Quote from: Talulah, really! on October 12, 2017, 09:26:57 AM

"Drapery" is so perfect there, like Peter Cook's exquisite choice of 'Irving Moses, the fruiterer" in Bedazzled.


Thanks for that Talulah, I'm really enjoying hearing the narrator as Cook doing George Spiggot/E.L. Wisty now, especially the part about Ladislaw's disappointing opium experiences in Chapter X: "The universe had not yet beckoned".

Does anyone know to what extent the early readers would have believed the author to be a bloke called George?- I ask because I'm sure that some of the narrator's comments would have a slightly different meaning if you thought that there was a male author- for example this passage below from the Prelude. In either case, I think the tone is ironic and basically feminist in meaning, but it's a more bitter and more striking irony if you're hearing a woman saying it :

" if there were one level of feminine incompetence as strict as the ability to count three and no more, the social lot of women might be treated with scientific certitude.

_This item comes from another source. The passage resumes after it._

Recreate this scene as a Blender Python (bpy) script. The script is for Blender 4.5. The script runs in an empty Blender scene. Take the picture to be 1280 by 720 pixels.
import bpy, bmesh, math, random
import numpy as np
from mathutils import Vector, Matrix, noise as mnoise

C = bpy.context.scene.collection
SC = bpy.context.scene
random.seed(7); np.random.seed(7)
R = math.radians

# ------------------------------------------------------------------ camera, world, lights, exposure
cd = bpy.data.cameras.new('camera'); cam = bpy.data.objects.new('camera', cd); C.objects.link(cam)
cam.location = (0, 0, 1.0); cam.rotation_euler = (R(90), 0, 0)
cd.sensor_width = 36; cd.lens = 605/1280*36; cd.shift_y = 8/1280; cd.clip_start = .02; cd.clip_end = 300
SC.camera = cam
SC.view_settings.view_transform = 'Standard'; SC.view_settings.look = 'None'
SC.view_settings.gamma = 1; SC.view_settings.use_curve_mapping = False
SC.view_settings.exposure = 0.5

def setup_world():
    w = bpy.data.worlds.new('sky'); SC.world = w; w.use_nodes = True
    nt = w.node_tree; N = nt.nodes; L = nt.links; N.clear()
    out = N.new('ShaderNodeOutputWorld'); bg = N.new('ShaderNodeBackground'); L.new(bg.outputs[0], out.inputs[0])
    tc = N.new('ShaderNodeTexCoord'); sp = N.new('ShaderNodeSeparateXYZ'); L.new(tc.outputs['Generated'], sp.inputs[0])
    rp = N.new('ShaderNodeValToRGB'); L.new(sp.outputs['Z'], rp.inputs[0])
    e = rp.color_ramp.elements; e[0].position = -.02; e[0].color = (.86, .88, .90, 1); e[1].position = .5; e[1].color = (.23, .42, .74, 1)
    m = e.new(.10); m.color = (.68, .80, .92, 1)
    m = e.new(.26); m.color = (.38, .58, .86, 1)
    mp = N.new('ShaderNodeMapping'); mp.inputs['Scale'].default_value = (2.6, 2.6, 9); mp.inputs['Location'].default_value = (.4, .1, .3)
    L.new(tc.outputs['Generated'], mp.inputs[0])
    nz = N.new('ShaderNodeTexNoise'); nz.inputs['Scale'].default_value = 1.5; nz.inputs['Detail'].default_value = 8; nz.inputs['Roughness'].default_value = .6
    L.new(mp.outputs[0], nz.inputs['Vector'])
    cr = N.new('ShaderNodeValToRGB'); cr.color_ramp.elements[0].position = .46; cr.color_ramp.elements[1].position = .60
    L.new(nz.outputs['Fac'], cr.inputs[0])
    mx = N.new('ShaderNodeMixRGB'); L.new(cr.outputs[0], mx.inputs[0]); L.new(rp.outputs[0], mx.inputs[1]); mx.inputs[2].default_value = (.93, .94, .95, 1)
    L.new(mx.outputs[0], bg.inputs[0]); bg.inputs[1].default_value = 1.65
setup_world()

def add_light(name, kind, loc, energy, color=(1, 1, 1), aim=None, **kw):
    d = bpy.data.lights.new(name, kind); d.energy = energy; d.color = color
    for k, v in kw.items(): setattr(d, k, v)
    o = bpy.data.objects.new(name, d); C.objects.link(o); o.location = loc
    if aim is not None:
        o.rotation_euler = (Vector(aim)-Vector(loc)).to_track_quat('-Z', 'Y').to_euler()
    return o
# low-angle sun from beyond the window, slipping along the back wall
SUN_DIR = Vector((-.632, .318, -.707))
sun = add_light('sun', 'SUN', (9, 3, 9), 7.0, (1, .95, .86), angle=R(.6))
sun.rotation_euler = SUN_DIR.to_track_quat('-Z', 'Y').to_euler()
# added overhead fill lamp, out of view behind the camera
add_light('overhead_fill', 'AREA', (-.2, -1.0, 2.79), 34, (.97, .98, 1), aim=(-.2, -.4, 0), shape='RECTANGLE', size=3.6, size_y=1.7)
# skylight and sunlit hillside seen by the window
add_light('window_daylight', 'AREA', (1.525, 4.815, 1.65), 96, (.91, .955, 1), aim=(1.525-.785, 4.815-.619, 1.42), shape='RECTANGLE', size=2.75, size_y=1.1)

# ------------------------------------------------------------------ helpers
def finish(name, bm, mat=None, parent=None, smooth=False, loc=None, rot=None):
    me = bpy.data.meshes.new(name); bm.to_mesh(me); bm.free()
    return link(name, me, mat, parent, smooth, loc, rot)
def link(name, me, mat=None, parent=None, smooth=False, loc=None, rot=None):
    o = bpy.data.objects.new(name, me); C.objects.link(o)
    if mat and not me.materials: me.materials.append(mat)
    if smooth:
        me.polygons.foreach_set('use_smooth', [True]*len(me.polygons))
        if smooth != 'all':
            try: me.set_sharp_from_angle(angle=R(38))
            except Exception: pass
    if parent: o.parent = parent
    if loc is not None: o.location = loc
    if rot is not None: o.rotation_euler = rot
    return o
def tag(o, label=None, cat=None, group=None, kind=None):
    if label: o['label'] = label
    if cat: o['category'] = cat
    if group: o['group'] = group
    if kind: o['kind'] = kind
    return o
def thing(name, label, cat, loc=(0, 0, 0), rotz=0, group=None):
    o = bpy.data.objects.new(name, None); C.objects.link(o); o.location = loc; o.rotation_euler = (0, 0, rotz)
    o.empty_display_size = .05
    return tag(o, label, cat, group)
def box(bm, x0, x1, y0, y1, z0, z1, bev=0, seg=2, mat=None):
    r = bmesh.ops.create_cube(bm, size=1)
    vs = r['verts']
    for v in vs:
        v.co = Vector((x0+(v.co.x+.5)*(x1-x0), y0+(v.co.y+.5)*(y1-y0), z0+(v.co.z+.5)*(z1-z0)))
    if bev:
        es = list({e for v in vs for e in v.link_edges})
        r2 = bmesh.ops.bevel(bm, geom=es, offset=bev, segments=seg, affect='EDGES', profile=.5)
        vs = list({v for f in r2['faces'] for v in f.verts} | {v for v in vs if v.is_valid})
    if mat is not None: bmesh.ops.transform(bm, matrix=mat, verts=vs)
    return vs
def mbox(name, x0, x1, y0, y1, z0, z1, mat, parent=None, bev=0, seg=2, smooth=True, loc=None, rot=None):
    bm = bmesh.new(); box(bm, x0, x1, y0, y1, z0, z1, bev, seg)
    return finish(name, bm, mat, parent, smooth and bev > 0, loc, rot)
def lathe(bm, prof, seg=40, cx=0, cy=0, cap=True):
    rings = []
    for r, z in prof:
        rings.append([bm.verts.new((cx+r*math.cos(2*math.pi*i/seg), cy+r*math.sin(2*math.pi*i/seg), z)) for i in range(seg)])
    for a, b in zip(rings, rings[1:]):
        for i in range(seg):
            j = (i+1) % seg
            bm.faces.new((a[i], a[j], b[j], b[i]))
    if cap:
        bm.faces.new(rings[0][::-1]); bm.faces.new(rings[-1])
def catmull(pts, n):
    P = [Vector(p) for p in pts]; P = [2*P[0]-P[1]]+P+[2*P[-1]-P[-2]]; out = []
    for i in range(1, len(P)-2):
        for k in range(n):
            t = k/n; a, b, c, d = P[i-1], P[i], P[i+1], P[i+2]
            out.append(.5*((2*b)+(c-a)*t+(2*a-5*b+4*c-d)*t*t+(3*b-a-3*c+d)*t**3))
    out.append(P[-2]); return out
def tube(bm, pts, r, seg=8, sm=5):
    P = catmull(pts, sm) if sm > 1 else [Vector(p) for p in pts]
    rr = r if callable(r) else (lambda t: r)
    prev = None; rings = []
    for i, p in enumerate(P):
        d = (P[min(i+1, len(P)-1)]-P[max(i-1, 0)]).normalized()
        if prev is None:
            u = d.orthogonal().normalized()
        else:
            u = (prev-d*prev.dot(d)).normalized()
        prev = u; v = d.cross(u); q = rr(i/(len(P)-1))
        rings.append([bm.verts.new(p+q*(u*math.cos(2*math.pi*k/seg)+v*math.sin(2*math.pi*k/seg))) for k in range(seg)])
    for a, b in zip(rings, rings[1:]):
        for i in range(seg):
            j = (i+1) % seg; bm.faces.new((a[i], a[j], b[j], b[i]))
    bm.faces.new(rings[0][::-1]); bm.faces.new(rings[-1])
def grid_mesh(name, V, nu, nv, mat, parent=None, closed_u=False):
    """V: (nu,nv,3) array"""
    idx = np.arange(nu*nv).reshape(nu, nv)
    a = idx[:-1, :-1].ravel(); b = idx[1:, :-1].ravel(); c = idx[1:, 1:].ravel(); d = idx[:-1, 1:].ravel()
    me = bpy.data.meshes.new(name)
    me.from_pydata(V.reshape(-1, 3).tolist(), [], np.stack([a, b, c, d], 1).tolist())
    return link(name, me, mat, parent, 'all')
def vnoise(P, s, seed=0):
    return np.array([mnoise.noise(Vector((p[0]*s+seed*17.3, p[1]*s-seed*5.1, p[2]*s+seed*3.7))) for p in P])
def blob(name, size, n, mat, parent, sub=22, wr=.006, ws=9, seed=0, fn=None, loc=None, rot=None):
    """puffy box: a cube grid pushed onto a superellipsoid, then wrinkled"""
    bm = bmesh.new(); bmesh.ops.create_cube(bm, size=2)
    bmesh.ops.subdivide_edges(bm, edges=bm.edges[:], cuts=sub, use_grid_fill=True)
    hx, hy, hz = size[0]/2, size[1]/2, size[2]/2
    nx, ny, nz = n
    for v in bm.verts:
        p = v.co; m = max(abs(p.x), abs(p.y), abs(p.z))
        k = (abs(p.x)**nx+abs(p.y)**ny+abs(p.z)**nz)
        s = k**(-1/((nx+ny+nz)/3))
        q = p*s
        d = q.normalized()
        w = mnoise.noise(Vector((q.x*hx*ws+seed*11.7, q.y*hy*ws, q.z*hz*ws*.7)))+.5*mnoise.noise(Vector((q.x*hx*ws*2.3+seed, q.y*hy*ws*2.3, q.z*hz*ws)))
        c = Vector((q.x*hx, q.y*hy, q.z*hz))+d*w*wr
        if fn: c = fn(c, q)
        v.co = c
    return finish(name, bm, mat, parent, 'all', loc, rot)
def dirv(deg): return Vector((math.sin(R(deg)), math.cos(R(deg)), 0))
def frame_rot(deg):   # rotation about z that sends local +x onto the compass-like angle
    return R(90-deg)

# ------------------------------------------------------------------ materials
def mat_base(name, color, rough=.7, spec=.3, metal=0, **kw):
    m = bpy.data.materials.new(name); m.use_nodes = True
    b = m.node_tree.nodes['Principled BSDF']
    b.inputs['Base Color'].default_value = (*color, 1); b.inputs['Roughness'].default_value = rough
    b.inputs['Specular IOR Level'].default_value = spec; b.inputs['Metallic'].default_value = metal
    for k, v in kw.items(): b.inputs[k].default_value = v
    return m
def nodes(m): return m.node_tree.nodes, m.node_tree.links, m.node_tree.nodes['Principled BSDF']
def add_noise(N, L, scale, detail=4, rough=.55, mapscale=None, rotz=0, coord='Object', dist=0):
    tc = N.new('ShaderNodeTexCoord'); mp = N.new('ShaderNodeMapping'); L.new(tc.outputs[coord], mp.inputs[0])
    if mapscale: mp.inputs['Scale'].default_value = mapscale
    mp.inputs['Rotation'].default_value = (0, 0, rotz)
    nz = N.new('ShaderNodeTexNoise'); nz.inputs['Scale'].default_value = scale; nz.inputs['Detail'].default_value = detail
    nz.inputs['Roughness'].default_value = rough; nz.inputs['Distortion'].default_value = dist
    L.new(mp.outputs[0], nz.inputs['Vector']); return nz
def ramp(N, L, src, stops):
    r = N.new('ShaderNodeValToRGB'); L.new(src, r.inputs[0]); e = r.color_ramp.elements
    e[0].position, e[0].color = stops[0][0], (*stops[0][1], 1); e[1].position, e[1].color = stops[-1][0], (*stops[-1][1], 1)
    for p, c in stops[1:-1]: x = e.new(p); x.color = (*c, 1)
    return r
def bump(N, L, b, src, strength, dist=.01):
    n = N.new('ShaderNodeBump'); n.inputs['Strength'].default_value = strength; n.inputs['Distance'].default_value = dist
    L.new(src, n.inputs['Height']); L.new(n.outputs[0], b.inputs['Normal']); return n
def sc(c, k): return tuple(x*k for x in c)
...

Meanwhile the indefiniteness remains, and the limits of variation are really much wider than any one would imagine..."

Talulah, really!

Quote from: Astronaut Omens on October 13, 2017, 11:28:56 AM
Does anyone know to what extent the early readers would have believed the author to be a bloke called George?- I ask because I'm sure that some of the narrator's comments would have a slightly different meaning if you thought that there was a male author- for example this passage below from the Prelude.

At this point in Eliot's career, her identity was well known, whilst there had been speculation early on, it ceased to be a secret after the success of Adam Bede. The following link is to a contemporary review of Middlemarch from The Guardian which refers to the author as female throughout.

"All her novels may be read as delightful tales, as pictures of English character. They may be read by the more thoughtful as studies of the desires and wanderings of the human soul in its efforts to transcend the limits of its own nature and of circumstance."